Assault on the National Congress of Brazil by decision of Jair Bolsonaro

In a new epiphany of unease, a crowd chose a symbolic building as a frame for its protest. On 6 January 2021, Trump supporters stormed into the United States Capitol to try to overturn the election of Biden; and on 8 January 2023, Bolsonaro followers broke into the National Congress of Brazil in an attempt to cancel Lula’s win. The two largest countries in America, whose 332 and 210 million inhabitants add to over half of the continent’s population, expressed in this way the ideological, political, and emotional division caused by the erosion of institutions, a process that also affects several European countries, including our own.
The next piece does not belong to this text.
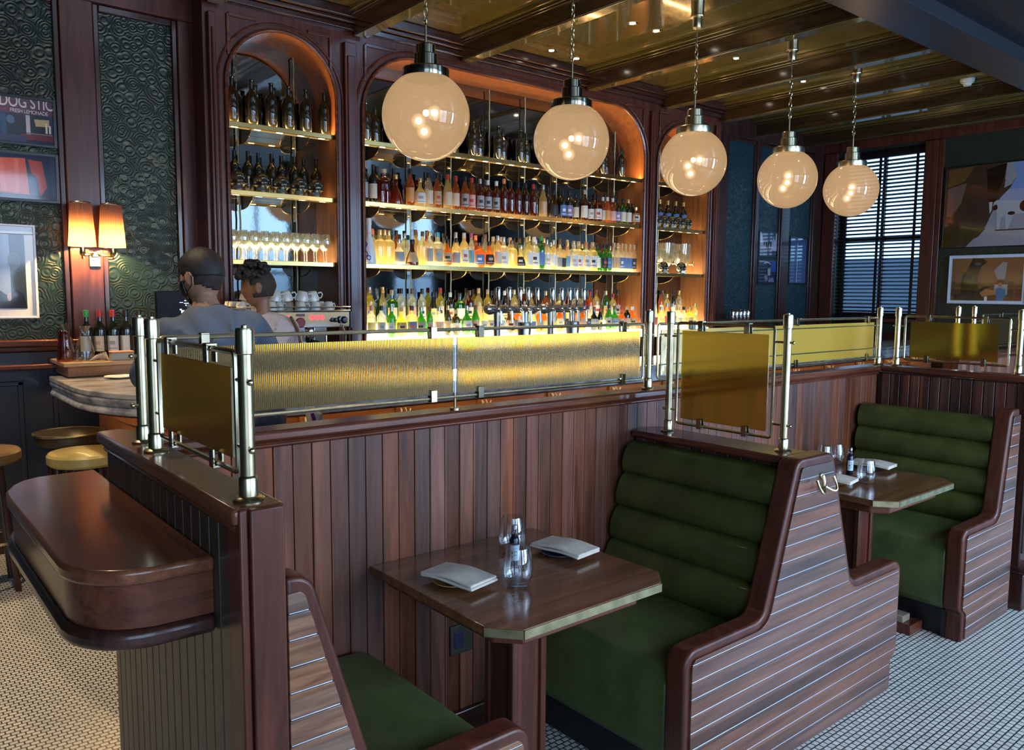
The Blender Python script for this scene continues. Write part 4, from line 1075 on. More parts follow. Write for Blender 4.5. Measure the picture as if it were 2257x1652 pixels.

The collapse of the historic political parties in Italy or France, and the dysfunctions of the widely admired British democracy, are echoed in the growing polarization of the public sphere in Spain, which saw mass protests blocking the access to the parliaments of Madrid or Barcelona, and now witnesses the tarnishing of dialogue inside.
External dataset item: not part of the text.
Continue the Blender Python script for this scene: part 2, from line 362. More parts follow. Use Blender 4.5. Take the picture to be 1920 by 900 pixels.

The beauty of the images showing protesters dressed in the colors of the flag and spread out on the ramps and platforms of the Congress like the chorus in a titanic opera should not confuse us, because that same seduction can be found in the Nuremberg Nazi rallies, with press photographers taking on today the role of Leni Riefenstahl and the material architecture of Niemeyer supplying the order that at the Zeppelinfeld was provided by military discipline and by Speer’s Cathedral of Light. The mob that at the Three Powers Plaza also assaulted the Supreme Court and the Palacio dó Planalto also offered images of vandalism that cannot aesthetically compete with those crowned by the dome of the Senate or the bowl of the Chamber of Deputies, and it is no surprise that these were chosen for the covers of newspapers, but the aestheticization of antidemocratic protest recalls the ominous label of sublime that someone gave to the orchestration of the 9-11 criminal attacks.

However, the perception of architectural works invaded by crowds has an appeal that contrasts with their frequent presentation as empty objects or spaces, frozen sculptures that barely show their role as stages for life. For instance, it was fascinating to see the Faculty of Architecture and Urbanism of the University of São Paulo, the masterpiece of João Vilanova Artigas and Carlos Cascadi, packed with students gathered in an assembly, and it was also enthralling to contemplate the image of the Casa del Fascio in Como, the best building by Giuseppe Terragni, as the backdrop of a mass listening to Mussolini announce through speakers Abyssinia’s annexation, and this in spite of the opposite ideological content of the two episodes, and in spite too of the known manipulation of the second photograph. Those crowds before eminent architectures are now only a historic testimony, but those on screens and covers today represent a social fracture and a cautionary warning about the fragility of democracies.